Foi no século XVI que as representações de paisagem passaram a ser tratadas como um gênero independente. Em Antuérpia, Joachim Patinir, em "Paisagem com São Jerônimo", descreveu, a partir do ponto de vista de um pássaro, um vasto e abarcador panorama com um campo representado em detalhes. Mas o grande desenvolvimento da paisagem aconteceu em Ferrara e em Veneza. Giorgione criou um misterioso e evocativo senso poético, e seu estilo idílico foi popularizado pelas gravuras de Domenico Campagnola, autor das primeiras paisagens puras da arte italiana e que trouxeram uma nova amplitude e vigor para a vista panorâmica. Na arte de Ticiano, a paisagem pastoral foi ricamente mitologizada, como em "Vênus do Prado", com caçadores e ninfas dormindo. Sem nunca haver pintado paisagens puras, Ticiano foi aclamado pelo naturalismo de suas composições e, mais tarde, apontado pelos escritores como o verdadeiro criador da pintura de paisagem.
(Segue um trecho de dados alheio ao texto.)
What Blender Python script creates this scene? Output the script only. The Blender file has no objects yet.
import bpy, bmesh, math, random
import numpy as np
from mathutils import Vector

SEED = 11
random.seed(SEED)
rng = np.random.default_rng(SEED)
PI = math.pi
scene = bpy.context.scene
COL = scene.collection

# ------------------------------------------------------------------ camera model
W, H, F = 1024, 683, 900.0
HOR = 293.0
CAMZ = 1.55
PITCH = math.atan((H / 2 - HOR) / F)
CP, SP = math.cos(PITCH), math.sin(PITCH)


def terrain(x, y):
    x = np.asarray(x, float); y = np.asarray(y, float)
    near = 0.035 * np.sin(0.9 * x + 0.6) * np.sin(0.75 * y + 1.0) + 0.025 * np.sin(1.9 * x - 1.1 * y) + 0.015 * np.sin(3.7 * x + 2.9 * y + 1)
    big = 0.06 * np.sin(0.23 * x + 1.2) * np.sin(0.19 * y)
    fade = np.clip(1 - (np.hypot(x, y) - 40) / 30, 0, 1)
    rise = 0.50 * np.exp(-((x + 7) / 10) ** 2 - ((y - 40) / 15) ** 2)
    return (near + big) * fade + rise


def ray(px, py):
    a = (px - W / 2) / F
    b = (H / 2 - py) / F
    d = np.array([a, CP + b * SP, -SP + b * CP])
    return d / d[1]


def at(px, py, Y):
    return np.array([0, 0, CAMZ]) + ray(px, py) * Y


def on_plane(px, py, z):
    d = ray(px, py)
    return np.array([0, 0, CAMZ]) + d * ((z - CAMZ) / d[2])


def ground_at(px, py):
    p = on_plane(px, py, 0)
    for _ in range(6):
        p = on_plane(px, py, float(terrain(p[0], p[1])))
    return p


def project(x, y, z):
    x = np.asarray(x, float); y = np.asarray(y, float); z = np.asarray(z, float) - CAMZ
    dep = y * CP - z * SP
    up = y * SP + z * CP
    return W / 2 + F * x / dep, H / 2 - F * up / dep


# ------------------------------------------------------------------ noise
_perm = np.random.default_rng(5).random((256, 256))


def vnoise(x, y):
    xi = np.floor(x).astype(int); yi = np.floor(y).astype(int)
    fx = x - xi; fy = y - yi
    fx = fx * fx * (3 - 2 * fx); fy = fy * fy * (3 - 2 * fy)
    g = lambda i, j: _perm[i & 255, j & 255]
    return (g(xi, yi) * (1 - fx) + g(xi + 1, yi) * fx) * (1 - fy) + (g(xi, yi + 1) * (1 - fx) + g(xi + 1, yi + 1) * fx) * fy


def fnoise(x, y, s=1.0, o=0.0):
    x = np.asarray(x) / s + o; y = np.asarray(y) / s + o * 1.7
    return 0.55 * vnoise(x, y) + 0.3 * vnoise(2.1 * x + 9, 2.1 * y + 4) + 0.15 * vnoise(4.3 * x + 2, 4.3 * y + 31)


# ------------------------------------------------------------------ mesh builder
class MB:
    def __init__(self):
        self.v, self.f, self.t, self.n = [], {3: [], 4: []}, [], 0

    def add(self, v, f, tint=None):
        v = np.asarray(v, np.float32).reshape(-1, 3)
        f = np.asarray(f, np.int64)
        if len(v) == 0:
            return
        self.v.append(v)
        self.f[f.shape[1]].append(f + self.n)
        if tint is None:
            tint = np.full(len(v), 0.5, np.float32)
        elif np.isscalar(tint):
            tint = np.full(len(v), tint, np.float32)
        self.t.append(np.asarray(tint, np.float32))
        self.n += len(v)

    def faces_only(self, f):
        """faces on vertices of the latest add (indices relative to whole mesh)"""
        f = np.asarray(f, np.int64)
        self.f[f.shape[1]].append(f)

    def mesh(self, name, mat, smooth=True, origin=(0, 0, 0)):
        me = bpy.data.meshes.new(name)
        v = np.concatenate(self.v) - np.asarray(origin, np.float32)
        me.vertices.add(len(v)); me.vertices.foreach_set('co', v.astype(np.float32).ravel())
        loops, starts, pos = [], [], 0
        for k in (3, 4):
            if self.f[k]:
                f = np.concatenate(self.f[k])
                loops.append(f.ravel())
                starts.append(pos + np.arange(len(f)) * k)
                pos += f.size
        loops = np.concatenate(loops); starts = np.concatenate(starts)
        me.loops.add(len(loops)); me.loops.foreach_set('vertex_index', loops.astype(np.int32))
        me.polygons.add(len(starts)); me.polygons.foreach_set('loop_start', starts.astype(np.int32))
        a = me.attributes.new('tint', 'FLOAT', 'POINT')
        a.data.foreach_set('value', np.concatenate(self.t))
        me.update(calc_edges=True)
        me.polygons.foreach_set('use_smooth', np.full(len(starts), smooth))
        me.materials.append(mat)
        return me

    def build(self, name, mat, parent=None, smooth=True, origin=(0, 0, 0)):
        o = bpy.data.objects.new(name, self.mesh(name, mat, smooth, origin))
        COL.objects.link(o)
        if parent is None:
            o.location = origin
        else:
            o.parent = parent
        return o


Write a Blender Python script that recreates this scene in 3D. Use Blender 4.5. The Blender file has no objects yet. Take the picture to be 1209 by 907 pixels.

Nas décadas de 1820 e de 1830, houve forte ênfase sobre as pinturas ao ar livre, facilitada pela invenção do tubo de tinta. Essa invenção resultou tanto no crescente realismo dos pré-rafaelitas, como na informalidade que iria culminar nos impressionistas da década de 1860. Unidos por seu interesse pela cor e pela luz, os impressionistas escolheram temas como o efeito da neblina, da névoa ou da neve, o florescer dos pomares. Sugeriram os efeitos de vibração da luz através das pinceladas variadas, de caminhos de cor. Por exemplo, o freqüente uso de azuis e laranjas por Renoir e de vermelhos e verdes por Monet.

Paul Cézanne pintou vertentes duras de montanhas e rochas, grandes árvores desoladas contra o céu de inverno. Outros artistas optaram por paisagens ricas e de significações humanas. Tanto Pissaro como Van Gogh olharam para os trabalhos de seus antecessores, com pomares florescendo e cenas de colheita cobertas pelo sol brilhante, e sugeriram, através da riqueza das cores e do arrojo do espaço, uma celebração religiosa da riqueza da terra. Suas últimas paisagens atingiram uma intensidade quase mística.

No século 20, a paisagem permaneceu como tema importante, uma vez que os pintores respondiam aos medos do período – guerras mundiais, industrialização e materialismo, ameaça de destruição global – com paisagens que expressam o anseio por uma espiritualidade e eternidade encontradas na natureza. Na pintura de Matisse "A alegria de viver", figuras nuas harmonizam-se com a cena natural. Por volta de 1907, as paisagens tardias de Cézanne e suas instruções para tratar a natureza através de cilindros, esferas e cones, encorajaram a ênfase sobre o formalismo levado adiante pelos cubistas.

Por volta da década de 1920, os surrealistas criaram uma nova paisagem do subconsciente: através de espaços sem vínculos, de vários planos pintados de maneira macia, horizontes distantes, ausência de figuras e reflexos de luz, esses artistas sugeriram mistério e desolação. Esse período também foi caracterizado por um forte ressurgimento da paisagem tradicional, pois no retiro dos modernistas, que se seguiu à 1ª Guerra, muitos pintores de paisagem criaram cenas naturalistas cheias de um anseio pela paz com a natureza. Na década de 1940, particularmente após o horror de Hiroshima, os pintores americanos procuraram reacertar o desejo natural do homem pela exaltação.